Ebenfalls noch nicht lange her sei es, das in Pansfelde (Stadt Falkenstein) eine Feldsteinscheuer durch eine sogenannte Ersatzvornahme habe weichen müssen. Am Harzgeröder Schlossberg 6 sei ein kompletter Fabrikkomplex aus der Gründerzeit abgetragen worden. Aktuell werde in den nächsten Tagen eine Scheune auf dem Grundstück Lange Gasse 9 in Quedlinburg niedergerissen. Das im Kern aus dem 18. Jahrhundert stammende Bauwerk weise massive statische Schäden auf. Es drohe auf die Straße zu stürzen.

Die von Denise Vopel erwähnten positiven Beispiele sieht der Kreisverwalter unterdessen als "Schritt in die richtige Richtung". Sein Einwand: "Das heißt aber noch nicht, dass sich dort etwas getan hat."

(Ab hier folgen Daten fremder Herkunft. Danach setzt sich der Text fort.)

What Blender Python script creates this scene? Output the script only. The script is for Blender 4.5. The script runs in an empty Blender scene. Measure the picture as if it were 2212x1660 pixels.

Doch zurück zu der auf der Abrissliste des Landesamtes stehenden Villa in Dedeleben. Sie ist im Denkmalverzeichnis des Landkreises eingetragen, bestätigt Schlegels zuständige Kollegin Andrea Unger. 2012 habe sich die Bauaufsicht zu einer Ersatzvornahme genötigt gesehen. Teile des Hauses mit der Adresse Seidenbeutel 10 seien gesichert worden, weil sie eine öffentliche Gefahr darstellten. Das Gebäude werde regelmäßig durch Baukontrolleure besichtigt. Andrea Unger: "Einen Eigentümer gibt es." Dieser sei aber finanziell nicht zu einer Sanierung in der Lage. Im Übrigen gebe es dafür keine Abrissgenehmigung. Diese sei vielmehr für den Seidenbeutel 16 erteilt worden und der auf der Rückseite offene Speicher inzwischen verschwunden.

Wie sie sieht auch ihr Chef für die Dedeleber Villa und andere betagte Immobilien in den neuen Ländern ein Dilemma. Oliver Schlegel: "Wir haben viele schöne alte Gebäude und zu wenig Menschen." Eine Vermarktung gerade auf dem Land sei "fast aussichtslos".